I also want to point out that you can validate silicon measurements by comparing them against calculated silicon content, based on chemical addition. To do this, you must estimate how much of the silicon added from antifoam will end up in light and heavy coker naphthas.

We have also been investigating X-ray fluorescence spectroscopy and believe that we can measure down to about 0.5 ppm of silicon with that method.

Finally, mass spectrometry, or specifically GC-MS [gas chromatography; mass spectrometry], can be useful for quantifying concentrations of specific siloxanes that formed from decomposition of coker antifoam.

Thienan Tran (Criterion Catalysts & Technologies): I want to add that the silicon source does not just come from the coker naphtha portion of the feed. These days, most refiners often find that the silicon also comes in with the straight-run naphtha and that silicon can be traced back to the silicon oil at the wellhead. So, we need to pay attention to that silicon source, as well as the coker naphtha portion.

In a recent a case study, we used the last method Tim mentioned: direct injection ICP. By using that method to analyze the spent catalyst and then doing the comparison, we are able to get as close as a 5% difference between the results from the analytical and the spent catalyst analysis.

Gonzalez: Thanks for that comment.

We have also seen some silicon come in with our crudes, particularly some Canadian crudes. In some of those situations, it is silica [silicon dioxide] rather than siloxanes that comes in with crude.

Rather than react chemically with a catalyst surface, as siloxanes do, silica will precipitate in the form of fines in a hydrotreating reactor, specifically, in gas oil hydrotreaters.

It may agglomerate with asphaltenes and clay that are present, even in the middle of the catalyst bed, which results in high reactor pressure drop.
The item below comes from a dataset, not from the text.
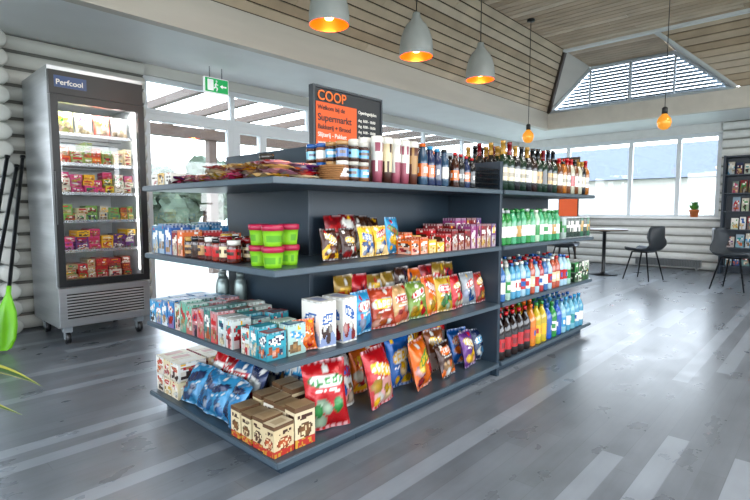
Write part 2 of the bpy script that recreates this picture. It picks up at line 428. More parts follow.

This different type of problem is becoming more common.

Lewer: Thank you again for those comments. That is absolutely right.

I want to mention that we have seen silicon starting to come in with our crude. That is why we went through all of our sampling processes a few years ago to try to figure out the best methods. We did a refinery-wide mass balance for silicon.

So, it is important that, if there is a chance for silicon in your crude, look at your refinery-wide mass balance for silicon, not just at the coker naphtha hydrotreater.